Moving on to a deeper layer, we assume the protagonist's point of view. The girl watches a mythical icon and her reflection merges into her. The mirror image materializes this unconscious process of identification (transfer), like a ghost double of herself projected outside her body to rub off a little against the screen, and maybe become a movie star too. Which actually happens with the introduction of the real protagonist, pushing back Barbara Stanwyck to backdrop layer.

There is probably a more complex message about screen feminity nested there by De Palma. I don't know the narrative connection between Double Indemnity and Femme Fatal, so I can't figure the thematic purpose.

The reality check of the TV set and the subtitles continue to remove the viewer from the screen world.

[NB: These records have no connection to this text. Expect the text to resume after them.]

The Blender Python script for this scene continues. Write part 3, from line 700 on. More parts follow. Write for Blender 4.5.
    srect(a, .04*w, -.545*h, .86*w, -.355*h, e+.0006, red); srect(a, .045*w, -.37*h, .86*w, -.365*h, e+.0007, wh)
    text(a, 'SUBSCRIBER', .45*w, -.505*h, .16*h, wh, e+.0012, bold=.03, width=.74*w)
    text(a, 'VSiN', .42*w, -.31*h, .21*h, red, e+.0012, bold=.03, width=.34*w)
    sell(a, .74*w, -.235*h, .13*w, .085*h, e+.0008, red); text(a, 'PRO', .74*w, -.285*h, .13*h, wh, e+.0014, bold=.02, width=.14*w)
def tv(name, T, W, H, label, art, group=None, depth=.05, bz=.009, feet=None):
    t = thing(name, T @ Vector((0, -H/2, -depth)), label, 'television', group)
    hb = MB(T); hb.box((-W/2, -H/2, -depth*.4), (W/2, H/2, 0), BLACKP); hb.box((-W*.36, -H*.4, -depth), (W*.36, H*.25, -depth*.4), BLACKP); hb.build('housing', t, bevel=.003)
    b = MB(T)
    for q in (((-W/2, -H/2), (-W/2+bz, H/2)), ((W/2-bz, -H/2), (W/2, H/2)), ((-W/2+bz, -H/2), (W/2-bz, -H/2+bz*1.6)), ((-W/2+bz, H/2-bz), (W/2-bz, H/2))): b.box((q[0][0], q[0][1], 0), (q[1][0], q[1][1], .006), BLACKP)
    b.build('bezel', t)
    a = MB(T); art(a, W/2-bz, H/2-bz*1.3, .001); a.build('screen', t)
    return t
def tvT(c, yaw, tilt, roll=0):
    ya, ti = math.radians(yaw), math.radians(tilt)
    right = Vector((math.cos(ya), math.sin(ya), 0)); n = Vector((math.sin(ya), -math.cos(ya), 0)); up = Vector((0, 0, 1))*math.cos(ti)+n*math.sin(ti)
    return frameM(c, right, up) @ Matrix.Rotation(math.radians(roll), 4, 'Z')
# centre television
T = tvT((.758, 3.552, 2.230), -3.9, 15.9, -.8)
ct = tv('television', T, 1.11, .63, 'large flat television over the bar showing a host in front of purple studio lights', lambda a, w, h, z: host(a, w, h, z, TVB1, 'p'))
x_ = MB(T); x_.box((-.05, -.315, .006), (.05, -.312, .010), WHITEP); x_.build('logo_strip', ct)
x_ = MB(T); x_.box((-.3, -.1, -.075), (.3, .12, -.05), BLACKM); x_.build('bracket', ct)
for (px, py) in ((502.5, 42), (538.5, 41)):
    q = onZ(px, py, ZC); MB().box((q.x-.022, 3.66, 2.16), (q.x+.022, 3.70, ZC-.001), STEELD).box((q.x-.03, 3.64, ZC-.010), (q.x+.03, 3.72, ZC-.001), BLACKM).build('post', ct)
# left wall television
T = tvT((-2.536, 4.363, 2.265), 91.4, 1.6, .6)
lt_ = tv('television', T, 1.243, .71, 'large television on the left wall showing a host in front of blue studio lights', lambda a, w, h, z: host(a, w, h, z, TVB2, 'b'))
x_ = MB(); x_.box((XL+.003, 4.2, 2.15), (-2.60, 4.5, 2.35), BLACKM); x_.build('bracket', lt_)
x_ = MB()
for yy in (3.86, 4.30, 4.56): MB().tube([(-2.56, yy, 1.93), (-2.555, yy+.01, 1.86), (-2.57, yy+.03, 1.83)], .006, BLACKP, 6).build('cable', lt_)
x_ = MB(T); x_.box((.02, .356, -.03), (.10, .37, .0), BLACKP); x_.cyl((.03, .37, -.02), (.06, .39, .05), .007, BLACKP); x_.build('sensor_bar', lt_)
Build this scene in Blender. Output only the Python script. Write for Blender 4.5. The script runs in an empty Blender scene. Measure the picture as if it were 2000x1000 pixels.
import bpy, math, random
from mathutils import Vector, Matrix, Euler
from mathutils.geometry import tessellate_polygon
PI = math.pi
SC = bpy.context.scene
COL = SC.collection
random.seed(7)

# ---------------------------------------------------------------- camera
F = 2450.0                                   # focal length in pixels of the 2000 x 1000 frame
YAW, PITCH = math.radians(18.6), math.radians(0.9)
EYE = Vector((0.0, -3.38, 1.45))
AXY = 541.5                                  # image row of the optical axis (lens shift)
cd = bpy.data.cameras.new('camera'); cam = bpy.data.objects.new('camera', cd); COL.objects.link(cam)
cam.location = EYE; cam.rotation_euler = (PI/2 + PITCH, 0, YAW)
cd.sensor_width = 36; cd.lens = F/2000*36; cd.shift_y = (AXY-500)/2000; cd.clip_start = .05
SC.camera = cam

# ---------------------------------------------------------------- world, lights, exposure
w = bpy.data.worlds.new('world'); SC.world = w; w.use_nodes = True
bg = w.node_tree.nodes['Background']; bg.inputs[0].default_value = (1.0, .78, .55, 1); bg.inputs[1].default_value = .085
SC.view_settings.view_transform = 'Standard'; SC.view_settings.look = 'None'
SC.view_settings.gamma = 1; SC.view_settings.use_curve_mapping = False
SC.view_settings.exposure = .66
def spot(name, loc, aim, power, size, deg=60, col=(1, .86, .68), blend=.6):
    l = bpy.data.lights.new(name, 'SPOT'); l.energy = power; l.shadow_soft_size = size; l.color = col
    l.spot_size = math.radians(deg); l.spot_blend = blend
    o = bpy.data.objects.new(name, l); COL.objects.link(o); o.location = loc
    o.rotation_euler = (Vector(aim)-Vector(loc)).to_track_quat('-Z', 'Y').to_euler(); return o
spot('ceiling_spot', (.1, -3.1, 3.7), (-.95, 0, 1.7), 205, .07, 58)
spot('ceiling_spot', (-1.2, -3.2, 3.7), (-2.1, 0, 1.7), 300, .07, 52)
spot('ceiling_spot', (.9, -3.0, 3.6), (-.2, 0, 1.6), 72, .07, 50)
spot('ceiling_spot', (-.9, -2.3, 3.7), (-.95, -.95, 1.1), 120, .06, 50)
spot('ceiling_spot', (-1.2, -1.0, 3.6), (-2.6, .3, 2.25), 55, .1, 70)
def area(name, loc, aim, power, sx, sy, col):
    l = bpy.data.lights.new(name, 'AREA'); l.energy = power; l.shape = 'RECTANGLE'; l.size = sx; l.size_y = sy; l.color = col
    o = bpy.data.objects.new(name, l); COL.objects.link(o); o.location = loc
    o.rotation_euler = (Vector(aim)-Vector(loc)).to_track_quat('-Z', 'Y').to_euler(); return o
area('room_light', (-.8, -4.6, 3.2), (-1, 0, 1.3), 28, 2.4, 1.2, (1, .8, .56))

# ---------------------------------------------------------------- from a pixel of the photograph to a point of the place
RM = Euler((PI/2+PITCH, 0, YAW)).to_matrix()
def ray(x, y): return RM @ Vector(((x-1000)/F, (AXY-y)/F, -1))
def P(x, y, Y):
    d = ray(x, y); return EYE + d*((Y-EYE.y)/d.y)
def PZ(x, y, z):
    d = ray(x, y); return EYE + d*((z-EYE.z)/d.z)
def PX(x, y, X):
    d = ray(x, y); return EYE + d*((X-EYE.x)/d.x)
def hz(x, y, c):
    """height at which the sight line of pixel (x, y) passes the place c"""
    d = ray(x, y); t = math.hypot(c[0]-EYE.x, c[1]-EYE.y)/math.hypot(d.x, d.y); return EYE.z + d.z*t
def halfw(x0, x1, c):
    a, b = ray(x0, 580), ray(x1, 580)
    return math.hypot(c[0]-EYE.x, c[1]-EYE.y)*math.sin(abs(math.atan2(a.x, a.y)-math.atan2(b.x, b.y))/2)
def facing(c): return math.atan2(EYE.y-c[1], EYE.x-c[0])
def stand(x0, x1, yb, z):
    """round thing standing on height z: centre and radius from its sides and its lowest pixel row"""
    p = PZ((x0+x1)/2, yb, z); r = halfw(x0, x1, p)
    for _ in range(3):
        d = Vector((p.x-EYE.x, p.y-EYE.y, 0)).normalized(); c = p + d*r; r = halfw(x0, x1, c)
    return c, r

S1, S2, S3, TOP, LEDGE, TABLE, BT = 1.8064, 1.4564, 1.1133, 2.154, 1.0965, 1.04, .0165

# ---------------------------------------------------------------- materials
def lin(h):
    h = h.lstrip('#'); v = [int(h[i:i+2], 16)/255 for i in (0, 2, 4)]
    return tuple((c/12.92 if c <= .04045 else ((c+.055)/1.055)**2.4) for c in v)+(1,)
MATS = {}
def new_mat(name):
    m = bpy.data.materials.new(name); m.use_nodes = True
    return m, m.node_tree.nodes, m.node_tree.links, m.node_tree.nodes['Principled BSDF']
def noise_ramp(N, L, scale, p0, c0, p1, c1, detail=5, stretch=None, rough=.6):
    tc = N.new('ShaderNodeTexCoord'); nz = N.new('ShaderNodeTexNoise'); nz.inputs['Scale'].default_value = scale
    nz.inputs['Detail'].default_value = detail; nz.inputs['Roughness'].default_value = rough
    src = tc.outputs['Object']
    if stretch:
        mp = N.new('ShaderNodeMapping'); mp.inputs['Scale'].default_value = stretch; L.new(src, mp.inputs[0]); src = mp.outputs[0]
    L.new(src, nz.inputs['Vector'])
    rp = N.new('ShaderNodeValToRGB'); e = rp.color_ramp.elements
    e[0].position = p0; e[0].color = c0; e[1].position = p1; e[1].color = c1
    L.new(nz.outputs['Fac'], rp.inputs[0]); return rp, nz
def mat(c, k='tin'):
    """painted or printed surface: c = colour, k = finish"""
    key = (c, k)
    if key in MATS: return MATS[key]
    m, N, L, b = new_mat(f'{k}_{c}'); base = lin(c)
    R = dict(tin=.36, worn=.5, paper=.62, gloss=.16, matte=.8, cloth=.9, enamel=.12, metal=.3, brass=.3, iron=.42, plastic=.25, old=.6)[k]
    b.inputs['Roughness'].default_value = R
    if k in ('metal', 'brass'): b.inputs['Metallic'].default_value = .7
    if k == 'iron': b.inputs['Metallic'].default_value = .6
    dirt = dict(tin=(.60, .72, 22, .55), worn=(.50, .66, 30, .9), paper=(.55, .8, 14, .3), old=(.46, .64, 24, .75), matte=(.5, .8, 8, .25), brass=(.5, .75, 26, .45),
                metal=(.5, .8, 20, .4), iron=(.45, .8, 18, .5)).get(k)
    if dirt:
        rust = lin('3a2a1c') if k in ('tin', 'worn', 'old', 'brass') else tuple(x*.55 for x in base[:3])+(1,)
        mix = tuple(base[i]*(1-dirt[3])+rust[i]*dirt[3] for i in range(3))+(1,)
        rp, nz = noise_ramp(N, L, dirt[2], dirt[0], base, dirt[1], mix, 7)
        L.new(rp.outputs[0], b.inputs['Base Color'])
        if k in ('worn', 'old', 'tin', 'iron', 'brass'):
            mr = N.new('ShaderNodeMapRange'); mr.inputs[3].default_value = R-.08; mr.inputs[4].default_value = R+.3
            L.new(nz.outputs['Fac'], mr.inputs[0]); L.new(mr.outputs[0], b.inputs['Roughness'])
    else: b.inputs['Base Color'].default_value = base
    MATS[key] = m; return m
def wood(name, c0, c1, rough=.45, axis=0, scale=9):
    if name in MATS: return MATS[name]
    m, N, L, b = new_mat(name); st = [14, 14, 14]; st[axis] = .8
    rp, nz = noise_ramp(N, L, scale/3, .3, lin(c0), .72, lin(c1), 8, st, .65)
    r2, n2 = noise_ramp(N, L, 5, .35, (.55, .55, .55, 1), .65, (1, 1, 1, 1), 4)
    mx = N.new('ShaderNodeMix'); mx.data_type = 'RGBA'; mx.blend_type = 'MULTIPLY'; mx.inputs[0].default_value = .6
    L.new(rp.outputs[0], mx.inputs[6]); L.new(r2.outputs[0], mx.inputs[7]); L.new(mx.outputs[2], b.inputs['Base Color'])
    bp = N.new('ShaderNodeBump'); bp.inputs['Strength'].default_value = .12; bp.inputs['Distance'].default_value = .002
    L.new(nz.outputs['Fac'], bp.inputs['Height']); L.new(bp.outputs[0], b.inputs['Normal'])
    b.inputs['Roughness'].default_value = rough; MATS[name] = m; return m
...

A trick meant to accentuate the reality of this hereby fiction (Femme Fatale), by contrast to another fiction film (Double Indemnity) turned into a mere video playing on TV and switched off abruptly. The nudity uncovered as the shot widens makes us more and more interested in the color diegesis.

Perverse manipulation to install the proverbial suspension of disbelief. Now we are ready to forget we are watching a movie, because the movie was on that TV, now what's happening is reality and we're in it!